R12m a month lost in electricity theft
The national cabinet representative (NCR) says Enoch Mgijima Local Municipality incurs losses in electricity at R12m per month.
Meanwhile, progress made by the intervention so far was that the status quo report was 100% complete.
Dr Monde Tom, who was with EMLM mayor Thembeka Bunu and chief whip Nombuyiselo Ndebe, said this at a press briefing at the Bathandwa Ndondo Office Park on Tuesday.
He is set to present his findings on the status quo to council on August 11.
The report would be tabled to the National Treasury on Monday, Tom said. This will include the report on the 68 ghost employees investigation which was to be finalised last week.
The NCR indicated finance, service delivery, governance and institutional development as the critical areas he would focus on as he had a team of experts specialising in these areas.

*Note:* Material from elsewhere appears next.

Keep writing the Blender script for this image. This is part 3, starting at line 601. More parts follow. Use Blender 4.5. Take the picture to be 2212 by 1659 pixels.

“The aim is to assist in the finance budget to ensure that it is a funded budget, to ensure cost containment, especially with the huge salary bill the municipality is burdened by,” Tom said.
He said they would look to see that rates and taxes were collected and service providers such as Eskom paid.
They had met with Eskom and the Development Bank of South Africa recently. “We need to reduce losses of power. We need to find a way to reduce outages. The revenue losses ranging from 40 to 50%, that is R12m a month.
“Last year the Eskom bill was about R290m whit revenue losses ranging from 40 to 50%.”
He said this year the municipality was planning to make a bulk purchase of power for R250m. If there are no controls he estimated EMLM could lose about R10m a month
“We also need to reduce tampering with meters and illegal connections. Refuse collection, road maintenance and street lighting needed attention.”
He said the huge salary bill for May had resulted in a payment of R230m instead of R330m, a 30% difference.
The declining primary sources of revenue, property rates and the decline in bulk purchases, was a concern.
“The NCR has engaged with the troika, mayoral committee and municipal management on numerous occasions in an attempt to understand the political and administrative governance of EMLM.”